**Task instructions**
Your task is to transcribe the data in full.

**Source excerpt**
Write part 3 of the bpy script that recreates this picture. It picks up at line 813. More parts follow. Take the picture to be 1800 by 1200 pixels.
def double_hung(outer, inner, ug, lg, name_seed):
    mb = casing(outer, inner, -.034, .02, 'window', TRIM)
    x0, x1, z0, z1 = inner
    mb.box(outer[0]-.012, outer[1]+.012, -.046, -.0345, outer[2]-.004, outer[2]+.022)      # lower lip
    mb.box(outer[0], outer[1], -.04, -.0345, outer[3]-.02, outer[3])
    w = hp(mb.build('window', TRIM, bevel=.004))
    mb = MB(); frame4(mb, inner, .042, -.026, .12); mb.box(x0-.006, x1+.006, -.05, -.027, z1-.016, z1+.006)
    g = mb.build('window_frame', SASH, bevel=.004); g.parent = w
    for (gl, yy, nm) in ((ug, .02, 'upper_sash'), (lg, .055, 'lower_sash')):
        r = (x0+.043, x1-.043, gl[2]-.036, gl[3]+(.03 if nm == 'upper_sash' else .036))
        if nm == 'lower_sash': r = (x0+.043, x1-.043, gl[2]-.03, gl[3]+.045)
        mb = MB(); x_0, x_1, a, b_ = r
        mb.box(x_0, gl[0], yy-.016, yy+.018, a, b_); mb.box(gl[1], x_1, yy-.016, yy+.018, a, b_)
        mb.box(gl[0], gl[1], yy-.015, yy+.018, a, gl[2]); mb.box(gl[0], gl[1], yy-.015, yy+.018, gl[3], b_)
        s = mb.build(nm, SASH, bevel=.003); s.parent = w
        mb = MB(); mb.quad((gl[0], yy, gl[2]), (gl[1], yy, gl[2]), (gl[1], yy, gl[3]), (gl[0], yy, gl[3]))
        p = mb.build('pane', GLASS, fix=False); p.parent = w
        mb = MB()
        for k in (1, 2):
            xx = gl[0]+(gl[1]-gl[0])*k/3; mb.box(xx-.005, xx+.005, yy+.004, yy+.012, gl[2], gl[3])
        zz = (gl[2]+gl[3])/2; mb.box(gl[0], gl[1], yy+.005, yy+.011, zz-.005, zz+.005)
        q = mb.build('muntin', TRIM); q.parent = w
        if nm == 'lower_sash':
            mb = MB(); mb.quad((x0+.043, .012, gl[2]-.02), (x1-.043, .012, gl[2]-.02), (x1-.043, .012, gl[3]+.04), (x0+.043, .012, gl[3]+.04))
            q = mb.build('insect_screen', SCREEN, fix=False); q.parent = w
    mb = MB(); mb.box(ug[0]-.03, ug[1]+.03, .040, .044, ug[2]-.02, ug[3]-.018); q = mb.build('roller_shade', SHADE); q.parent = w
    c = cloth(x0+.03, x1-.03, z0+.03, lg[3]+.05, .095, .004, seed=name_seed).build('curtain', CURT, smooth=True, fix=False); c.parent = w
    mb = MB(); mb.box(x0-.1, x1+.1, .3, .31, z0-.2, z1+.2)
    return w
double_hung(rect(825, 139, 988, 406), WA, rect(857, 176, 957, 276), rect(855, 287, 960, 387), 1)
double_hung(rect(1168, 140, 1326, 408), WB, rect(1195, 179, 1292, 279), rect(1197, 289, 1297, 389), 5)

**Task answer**
Write part 3 of the bpy script that recreates this picture. It picks up at line 813. More parts follow. Take the picture to be 1800 by 1200 pixels.
def double_hung(outer, inner, ug, lg, name_seed):
    mb = casing(outer, inner, -.034, .02, 'window', TRIM)
    x0, x1, z0, z1 = inner
    mb.box(outer[0]-.012, outer[1]+.012, -.046, -.0345, outer[2]-.004, outer[2]+.022)      # lower lip
    mb.box(outer[0], outer[1], -.04, -.0345, outer[3]-.02, outer[3])
    w = hp(mb.build('window', TRIM, bevel=.004))
    mb = MB(); frame4(mb, inner, .042, -.026, .12); mb.box(x0-.006, x1+.006, -.05, -.027, z1-.016, z1+.006)
    g = mb.build('window_frame', SASH, bevel=.004); g.parent = w
    for (gl, yy, nm) in ((ug, .02, 'upper_sash'), (lg, .055, 'lower_sash')):
        r = (x0+.043, x1-.043, gl[2]-.036, gl[3]+(.03 if nm == 'upper_sash' else .036))
        if nm == 'lower_sash': r = (x0+.043, x1-.043, gl[2]-.03, gl[3]+.045)
        mb = MB(); x_0, x_1, a, b_ = r
        mb.box(x_0, gl[0], yy-.016, yy+.018, a, b_); mb.box(gl[1], x_1, yy-.016, yy+.018, a, b_)
        mb.box(gl[0], gl[1], yy-.015, yy+.018, a, gl[2]); mb.box(gl[0], gl[1], yy-.015, yy+.018, gl[3], b_)
        s = mb.build(nm, SASH, bevel=.003); s.parent = w
        mb = MB(); mb.quad((gl[0], yy, gl[2]), (gl[1], yy, gl[2]), (gl[1], yy, gl[3]), (gl[0], yy, gl[3]))
        p = mb.build('pane', GLASS, fix=False); p.parent = w
        mb = MB()
        for k in (1, 2):
            xx = gl[0]+(gl[1]-gl[0])*k/3; mb.box(xx-.005, xx+.005, yy+.004, yy+.012, gl[2], gl[3])
        zz = (gl[2]+gl[3])/2; mb.box(gl[0], gl[1], yy+.005, yy+.011, zz-.005, zz+.005)
        q = mb.build('muntin', TRIM); q.parent = w
        if nm == 'lower_sash':
            mb = MB(); mb.quad((x0+.043, .012, gl[2]-.02), (x1-.043, .012, gl[2]-.02), (x1-.043, .012, gl[3]+.04), (x0+.043, .012, gl[3]+.04))
            q = mb.build('insect_screen', SCREEN, fix=False); q.parent = w
    mb = MB(); mb.box(ug[0]-.03, ug[1]+.03, .040, .044, ug[2]-.02, ug[3]-.018); q = mb.build('roller_shade', SHADE); q.parent = w
    c = cloth(x0+.03, x1-.03, z0+.03, lg[3]+.05, .095, .004, seed=name_seed).build('curtain', CURT, smooth=True, fix=False); c.parent = w
    mb = MB(); mb.box(x0-.1, x1+.1, .3, .31, z0-.2, z1+.2)
    return w
double_hung(rect(825, 139, 988, 406), WA, rect(857, 176, 957, 276), rect(855, 287, 960, 387), 1)
double_hung(rect(1168, 140, 1326, 408), WB, rect(1195, 179, 1292, 279), rect(1197, 289, 1297, 389), 5)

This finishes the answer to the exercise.